## Begin Data extract

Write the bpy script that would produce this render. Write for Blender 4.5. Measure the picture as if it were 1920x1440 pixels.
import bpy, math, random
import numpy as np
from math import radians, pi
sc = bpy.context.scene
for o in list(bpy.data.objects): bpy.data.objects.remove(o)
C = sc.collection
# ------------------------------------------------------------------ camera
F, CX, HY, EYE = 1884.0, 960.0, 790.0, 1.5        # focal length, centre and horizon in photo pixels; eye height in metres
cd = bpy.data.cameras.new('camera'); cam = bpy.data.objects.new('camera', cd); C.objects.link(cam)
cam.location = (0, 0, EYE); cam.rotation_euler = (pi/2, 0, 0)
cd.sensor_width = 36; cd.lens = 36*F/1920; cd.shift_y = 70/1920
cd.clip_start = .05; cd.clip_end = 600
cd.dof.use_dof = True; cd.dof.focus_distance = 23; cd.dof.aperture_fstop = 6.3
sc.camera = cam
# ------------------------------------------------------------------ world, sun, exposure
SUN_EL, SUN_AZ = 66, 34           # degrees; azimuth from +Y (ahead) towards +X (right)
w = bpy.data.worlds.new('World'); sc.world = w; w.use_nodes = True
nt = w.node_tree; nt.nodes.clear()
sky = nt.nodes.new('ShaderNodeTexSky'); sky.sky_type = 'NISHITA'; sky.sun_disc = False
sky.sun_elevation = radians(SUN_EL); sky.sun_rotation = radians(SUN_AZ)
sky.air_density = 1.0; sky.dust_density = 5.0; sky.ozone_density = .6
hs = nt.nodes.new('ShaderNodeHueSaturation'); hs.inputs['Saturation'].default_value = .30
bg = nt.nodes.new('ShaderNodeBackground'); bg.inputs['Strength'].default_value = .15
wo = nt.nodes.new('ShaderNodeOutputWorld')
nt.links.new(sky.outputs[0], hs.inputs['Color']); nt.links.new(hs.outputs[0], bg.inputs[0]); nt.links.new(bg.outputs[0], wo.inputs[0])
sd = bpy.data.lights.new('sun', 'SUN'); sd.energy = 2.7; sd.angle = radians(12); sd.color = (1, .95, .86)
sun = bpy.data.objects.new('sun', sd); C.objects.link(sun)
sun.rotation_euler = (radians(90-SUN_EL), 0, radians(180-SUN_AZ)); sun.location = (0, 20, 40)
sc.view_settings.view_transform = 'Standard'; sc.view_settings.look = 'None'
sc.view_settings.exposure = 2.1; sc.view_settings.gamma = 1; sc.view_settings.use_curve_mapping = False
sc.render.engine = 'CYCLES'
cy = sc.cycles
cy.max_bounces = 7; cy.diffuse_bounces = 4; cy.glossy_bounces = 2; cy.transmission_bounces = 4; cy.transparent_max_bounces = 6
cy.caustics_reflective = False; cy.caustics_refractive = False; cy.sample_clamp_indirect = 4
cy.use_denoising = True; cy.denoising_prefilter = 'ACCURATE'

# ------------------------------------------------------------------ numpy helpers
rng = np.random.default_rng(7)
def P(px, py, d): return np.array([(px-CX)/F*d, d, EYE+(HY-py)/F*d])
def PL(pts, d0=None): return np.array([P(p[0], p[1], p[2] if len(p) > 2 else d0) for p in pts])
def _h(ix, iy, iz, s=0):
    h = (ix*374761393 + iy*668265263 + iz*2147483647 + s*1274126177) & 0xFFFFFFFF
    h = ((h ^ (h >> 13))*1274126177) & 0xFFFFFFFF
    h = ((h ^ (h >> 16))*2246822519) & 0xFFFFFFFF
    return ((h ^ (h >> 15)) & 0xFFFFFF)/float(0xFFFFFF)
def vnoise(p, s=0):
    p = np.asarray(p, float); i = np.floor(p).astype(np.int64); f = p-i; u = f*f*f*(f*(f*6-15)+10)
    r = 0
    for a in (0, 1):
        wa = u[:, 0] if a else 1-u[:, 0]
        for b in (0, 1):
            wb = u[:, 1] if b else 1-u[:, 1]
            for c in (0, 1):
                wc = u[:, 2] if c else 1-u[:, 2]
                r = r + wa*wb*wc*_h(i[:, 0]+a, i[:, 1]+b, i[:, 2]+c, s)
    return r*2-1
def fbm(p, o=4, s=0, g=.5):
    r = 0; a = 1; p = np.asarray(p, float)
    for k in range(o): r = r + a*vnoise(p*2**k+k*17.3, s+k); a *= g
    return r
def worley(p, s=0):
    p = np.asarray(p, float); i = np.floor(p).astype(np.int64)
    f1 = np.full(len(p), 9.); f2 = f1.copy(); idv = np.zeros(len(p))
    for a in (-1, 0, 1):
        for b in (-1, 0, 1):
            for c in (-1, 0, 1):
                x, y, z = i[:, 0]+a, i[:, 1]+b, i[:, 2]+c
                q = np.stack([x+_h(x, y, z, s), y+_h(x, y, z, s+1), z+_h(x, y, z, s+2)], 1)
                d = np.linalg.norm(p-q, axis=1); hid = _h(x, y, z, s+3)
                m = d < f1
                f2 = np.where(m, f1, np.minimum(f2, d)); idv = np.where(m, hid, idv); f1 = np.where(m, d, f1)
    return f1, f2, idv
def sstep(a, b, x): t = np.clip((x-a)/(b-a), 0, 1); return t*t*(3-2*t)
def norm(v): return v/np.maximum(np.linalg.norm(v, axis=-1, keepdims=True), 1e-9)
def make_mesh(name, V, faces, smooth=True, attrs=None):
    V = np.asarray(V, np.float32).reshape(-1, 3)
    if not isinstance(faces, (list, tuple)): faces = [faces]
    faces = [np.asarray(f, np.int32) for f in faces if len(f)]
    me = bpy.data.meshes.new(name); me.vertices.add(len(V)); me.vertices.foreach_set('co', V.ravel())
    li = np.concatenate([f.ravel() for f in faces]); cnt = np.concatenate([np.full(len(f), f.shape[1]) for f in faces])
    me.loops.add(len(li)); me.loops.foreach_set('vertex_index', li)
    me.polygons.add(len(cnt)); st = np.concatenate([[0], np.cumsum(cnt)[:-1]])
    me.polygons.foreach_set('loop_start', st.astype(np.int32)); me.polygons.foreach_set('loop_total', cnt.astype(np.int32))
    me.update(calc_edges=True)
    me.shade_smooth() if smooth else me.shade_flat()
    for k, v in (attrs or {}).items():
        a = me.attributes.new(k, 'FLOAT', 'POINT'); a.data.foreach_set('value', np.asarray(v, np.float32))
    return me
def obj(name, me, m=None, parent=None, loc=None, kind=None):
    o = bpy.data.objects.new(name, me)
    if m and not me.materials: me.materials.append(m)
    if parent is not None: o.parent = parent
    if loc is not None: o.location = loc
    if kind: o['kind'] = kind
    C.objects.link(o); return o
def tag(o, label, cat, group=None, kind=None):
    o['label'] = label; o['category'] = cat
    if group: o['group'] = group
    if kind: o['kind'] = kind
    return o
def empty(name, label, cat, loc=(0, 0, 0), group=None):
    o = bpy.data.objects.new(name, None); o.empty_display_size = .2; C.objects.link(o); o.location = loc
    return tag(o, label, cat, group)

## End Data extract

### Task goal
Reproduce each line of the material above precisely.

### Final answer
Write the bpy script that would produce this render. Write for Blender 4.5. Measure the picture as if it were 1920x1440 pixels.
import bpy, math, random
import numpy as np
from math import radians, pi
sc = bpy.context.scene
for o in list(bpy.data.objects): bpy.data.objects.remove(o)
C = sc.collection
# ------------------------------------------------------------------ camera
F, CX, HY, EYE = 1884.0, 960.0, 790.0, 1.5        # focal length, centre and horizon in photo pixels; eye height in metres
cd = bpy.data.cameras.new('camera'); cam = bpy.data.objects.new('camera', cd); C.objects.link(cam)
cam.location = (0, 0, EYE); cam.rotation_euler = (pi/2, 0, 0)
cd.sensor_width = 36; cd.lens = 36*F/1920; cd.shift_y = 70/1920
cd.clip_start = .05; cd.clip_end = 600
cd.dof.use_dof = True; cd.dof.focus_distance = 23; cd.dof.aperture_fstop = 6.3
sc.camera = cam
# ------------------------------------------------------------------ world, sun, exposure
SUN_EL, SUN_AZ = 66, 34           # degrees; azimuth from +Y (ahead) towards +X (right)
w = bpy.data.worlds.new('World'); sc.world = w; w.use_nodes = True
nt = w.node_tree; nt.nodes.clear()
sky = nt.nodes.new('ShaderNodeTexSky'); sky.sky_type = 'NISHITA'; sky.sun_disc = False
sky.sun_elevation = radians(SUN_EL); sky.sun_rotation = radians(SUN_AZ)
sky.air_density = 1.0; sky.dust_density = 5.0; sky.ozone_density = .6
hs = nt.nodes.new('ShaderNodeHueSaturation'); hs.inputs['Saturation'].default_value = .30
bg = nt.nodes.new('ShaderNodeBackground'); bg.inputs['Strength'].default_value = .15
wo = nt.nodes.new('ShaderNodeOutputWorld')
nt.links.new(sky.outputs[0], hs.inputs['Color']); nt.links.new(hs.outputs[0], bg.inputs[0]); nt.links.new(bg.outputs[0], wo.inputs[0])
sd = bpy.data.lights.new('sun', 'SUN'); sd.energy = 2.7; sd.angle = radians(12); sd.color = (1, .95, .86)
sun = bpy.data.objects.new('sun', sd); C.objects.link(sun)
sun.rotation_euler = (radians(90-SUN_EL), 0, radians(180-SUN_AZ)); sun.location = (0, 20, 40)
sc.view_settings.view_transform = 'Standard'; sc.view_settings.look = 'None'
sc.view_settings.exposure = 2.1; sc.view_settings.gamma = 1; sc.view_settings.use_curve_mapping = False
sc.render.engine = 'CYCLES'
cy = sc.cycles
cy.max_bounces = 7; cy.diffuse_bounces = 4; cy.glossy_bounces = 2; cy.transmission_bounces = 4; cy.transparent_max_bounces = 6
cy.caustics_reflective = False; cy.caustics_refractive = False; cy.sample_clamp_indirect = 4
cy.use_denoising = True; cy.denoising_prefilter = 'ACCURATE'

# ------------------------------------------------------------------ numpy helpers
rng = np.random.default_rng(7)
def P(px, py, d): return np.array([(px-CX)/F*d, d, EYE+(HY-py)/F*d])
def PL(pts, d0=None): return np.array([P(p[0], p[1], p[2] if len(p) > 2 else d0) for p in pts])
def _h(ix, iy, iz, s=0):
    h = (ix*374761393 + iy*668265263 + iz*2147483647 + s*1274126177) & 0xFFFFFFFF
    h = ((h ^ (h >> 13))*1274126177) & 0xFFFFFFFF
    h = ((h ^ (h >> 16))*2246822519) & 0xFFFFFFFF
    return ((h ^ (h >> 15)) & 0xFFFFFF)/float(0xFFFFFF)
def vnoise(p, s=0):
    p = np.asarray(p, float); i = np.floor(p).astype(np.int64); f = p-i; u = f*f*f*(f*(f*6-15)+10)
    r = 0
    for a in (0, 1):
        wa = u[:, 0] if a else 1-u[:, 0]
        for b in (0, 1):
            wb = u[:, 1] if b else 1-u[:, 1]
            for c in (0, 1):
                wc = u[:, 2] if c else 1-u[:, 2]
                r = r + wa*wb*wc*_h(i[:, 0]+a, i[:, 1]+b, i[:, 2]+c, s)
    return r*2-1
def fbm(p, o=4, s=0, g=.5):
    r = 0; a = 1; p = np.asarray(p, float)
    for k in range(o): r = r + a*vnoise(p*2**k+k*17.3, s+k); a *= g
    return r
def worley(p, s=0):
    p = np.asarray(p, float); i = np.floor(p).astype(np.int64)
    f1 = np.full(len(p), 9.); f2 = f1.copy(); idv = np.zeros(len(p))
    for a in (-1, 0, 1):
        for b in (-1, 0, 1):
            for c in (-1, 0, 1):
                x, y, z = i[:, 0]+a, i[:, 1]+b, i[:, 2]+c
                q = np.stack([x+_h(x, y, z, s), y+_h(x, y, z, s+1), z+_h(x, y, z, s+2)], 1)
                d = np.linalg.norm(p-q, axis=1); hid = _h(x, y, z, s+3)
                m = d < f1
                f2 = np.where(m, f1, np.minimum(f2, d)); idv = np.where(m, hid, idv); f1 = np.where(m, d, f1)
    return f1, f2, idv
def sstep(a, b, x): t = np.clip((x-a)/(b-a), 0, 1); return t*t*(3-2*t)
def norm(v): return v/np.maximum(np.linalg.norm(v, axis=-1, keepdims=True), 1e-9)
def make_mesh(name, V, faces, smooth=True, attrs=None):
    V = np.asarray(V, np.float32).reshape(-1, 3)
    if not isinstance(faces, (list, tuple)): faces = [faces]
    faces = [np.asarray(f, np.int32) for f in faces if len(f)]
    me = bpy.data.meshes.new(name); me.vertices.add(len(V)); me.vertices.foreach_set('co', V.ravel())
    li = np.concatenate([f.ravel() for f in faces]); cnt = np.concatenate([np.full(len(f), f.shape[1]) for f in faces])
    me.loops.add(len(li)); me.loops.foreach_set('vertex_index', li)
    me.polygons.add(len(cnt)); st = np.concatenate([[0], np.cumsum(cnt)[:-1]])
    me.polygons.foreach_set('loop_start', st.astype(np.int32)); me.polygons.foreach_set('loop_total', cnt.astype(np.int32))
    me.update(calc_edges=True)
    me.shade_smooth() if smooth else me.shade_flat()
    for k, v in (attrs or {}).items():
        a = me.attributes.new(k, 'FLOAT', 'POINT'); a.data.foreach_set('value', np.asarray(v, np.float32))
    return me
def obj(name, me, m=None, parent=None, loc=None, kind=None):
    o = bpy.data.objects.new(name, me)
    if m and not me.materials: me.materials.append(m)
    if parent is not None: o.parent = parent
    if loc is not None: o.location = loc
    if kind: o['kind'] = kind
    C.objects.link(o); return o
def tag(o, label, cat, group=None, kind=None):
    o['label'] = label; o['category'] = cat
    if group: o['group'] = group
    if kind: o['kind'] = kind
    return o
def empty(name, label, cat, loc=(0, 0, 0), group=None):
    o = bpy.data.objects.new(name, None); o.empty_display_size = .2; C.objects.link(o); o.location = loc
    return tag(o, label, cat, group)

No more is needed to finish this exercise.